+++ Material supplied +++

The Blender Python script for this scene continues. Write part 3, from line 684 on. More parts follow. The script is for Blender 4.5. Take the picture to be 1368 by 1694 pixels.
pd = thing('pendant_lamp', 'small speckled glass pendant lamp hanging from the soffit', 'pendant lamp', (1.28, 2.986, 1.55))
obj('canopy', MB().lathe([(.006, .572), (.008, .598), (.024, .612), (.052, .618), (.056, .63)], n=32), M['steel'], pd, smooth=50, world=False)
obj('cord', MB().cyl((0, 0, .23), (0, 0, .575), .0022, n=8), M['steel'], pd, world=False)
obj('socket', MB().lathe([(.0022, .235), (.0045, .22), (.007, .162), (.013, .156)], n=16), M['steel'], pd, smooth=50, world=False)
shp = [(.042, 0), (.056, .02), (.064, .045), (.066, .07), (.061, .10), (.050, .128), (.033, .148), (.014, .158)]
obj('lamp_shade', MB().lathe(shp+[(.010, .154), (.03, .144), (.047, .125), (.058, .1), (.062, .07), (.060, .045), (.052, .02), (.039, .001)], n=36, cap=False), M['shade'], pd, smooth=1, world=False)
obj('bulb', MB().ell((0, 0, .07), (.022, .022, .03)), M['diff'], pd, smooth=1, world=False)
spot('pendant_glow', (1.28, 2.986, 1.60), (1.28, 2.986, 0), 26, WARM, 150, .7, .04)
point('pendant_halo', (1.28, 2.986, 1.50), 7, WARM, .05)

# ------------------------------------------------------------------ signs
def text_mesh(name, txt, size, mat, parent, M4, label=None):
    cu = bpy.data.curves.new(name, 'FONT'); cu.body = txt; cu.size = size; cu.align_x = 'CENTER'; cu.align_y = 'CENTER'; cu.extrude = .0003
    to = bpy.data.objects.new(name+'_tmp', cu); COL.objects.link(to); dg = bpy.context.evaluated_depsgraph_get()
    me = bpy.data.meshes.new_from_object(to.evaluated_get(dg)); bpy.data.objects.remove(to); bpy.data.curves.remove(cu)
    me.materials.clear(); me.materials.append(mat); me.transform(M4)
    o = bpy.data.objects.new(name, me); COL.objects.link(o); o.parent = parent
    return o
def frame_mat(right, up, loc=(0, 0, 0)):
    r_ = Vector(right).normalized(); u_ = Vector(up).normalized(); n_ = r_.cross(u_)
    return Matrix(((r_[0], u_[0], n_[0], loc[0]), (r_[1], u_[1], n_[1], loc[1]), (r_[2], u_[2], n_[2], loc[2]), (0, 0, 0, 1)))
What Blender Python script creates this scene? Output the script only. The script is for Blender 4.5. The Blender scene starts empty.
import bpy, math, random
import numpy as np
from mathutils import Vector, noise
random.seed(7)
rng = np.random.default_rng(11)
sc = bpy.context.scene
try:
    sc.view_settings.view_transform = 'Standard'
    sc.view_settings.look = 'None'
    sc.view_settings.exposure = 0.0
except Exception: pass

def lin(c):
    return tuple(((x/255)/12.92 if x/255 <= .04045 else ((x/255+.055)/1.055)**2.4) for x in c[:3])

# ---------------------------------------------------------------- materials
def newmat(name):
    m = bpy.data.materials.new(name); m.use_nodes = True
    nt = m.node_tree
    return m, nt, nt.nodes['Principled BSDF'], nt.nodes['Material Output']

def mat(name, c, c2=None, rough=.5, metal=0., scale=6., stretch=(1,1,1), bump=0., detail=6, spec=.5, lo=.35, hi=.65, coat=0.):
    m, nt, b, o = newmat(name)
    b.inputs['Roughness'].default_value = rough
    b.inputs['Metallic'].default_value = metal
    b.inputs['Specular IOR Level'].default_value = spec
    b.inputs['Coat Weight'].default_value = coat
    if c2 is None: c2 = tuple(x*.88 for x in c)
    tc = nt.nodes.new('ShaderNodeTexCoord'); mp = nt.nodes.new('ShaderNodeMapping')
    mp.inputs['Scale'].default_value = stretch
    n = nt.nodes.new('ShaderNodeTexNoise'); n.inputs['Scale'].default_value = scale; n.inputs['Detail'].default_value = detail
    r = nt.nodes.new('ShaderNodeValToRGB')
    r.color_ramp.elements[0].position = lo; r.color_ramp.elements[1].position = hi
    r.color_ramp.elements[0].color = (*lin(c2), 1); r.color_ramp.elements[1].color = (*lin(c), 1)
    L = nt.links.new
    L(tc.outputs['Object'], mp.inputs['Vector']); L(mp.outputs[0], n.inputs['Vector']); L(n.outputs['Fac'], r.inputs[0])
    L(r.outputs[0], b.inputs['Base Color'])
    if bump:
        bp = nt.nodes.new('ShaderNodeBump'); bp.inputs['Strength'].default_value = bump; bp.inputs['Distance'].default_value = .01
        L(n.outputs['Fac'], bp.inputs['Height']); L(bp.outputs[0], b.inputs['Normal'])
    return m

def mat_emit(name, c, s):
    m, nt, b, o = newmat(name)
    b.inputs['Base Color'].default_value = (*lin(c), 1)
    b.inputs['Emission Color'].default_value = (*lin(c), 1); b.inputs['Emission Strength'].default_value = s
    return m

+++

*Exercise aim*: Copy each line of the listing in which the word "script" can be found.

*Result of the exercise*:
The Blender Python script for this scene continues. Write part 3, from line 684 on. More parts follow. The script is for Blender 4.5. Take the picture to be 1368 by 1694 pixels.
What Blender Python script creates this scene? Output the script only. The script is for Blender 4.5. The Blender scene starts empty.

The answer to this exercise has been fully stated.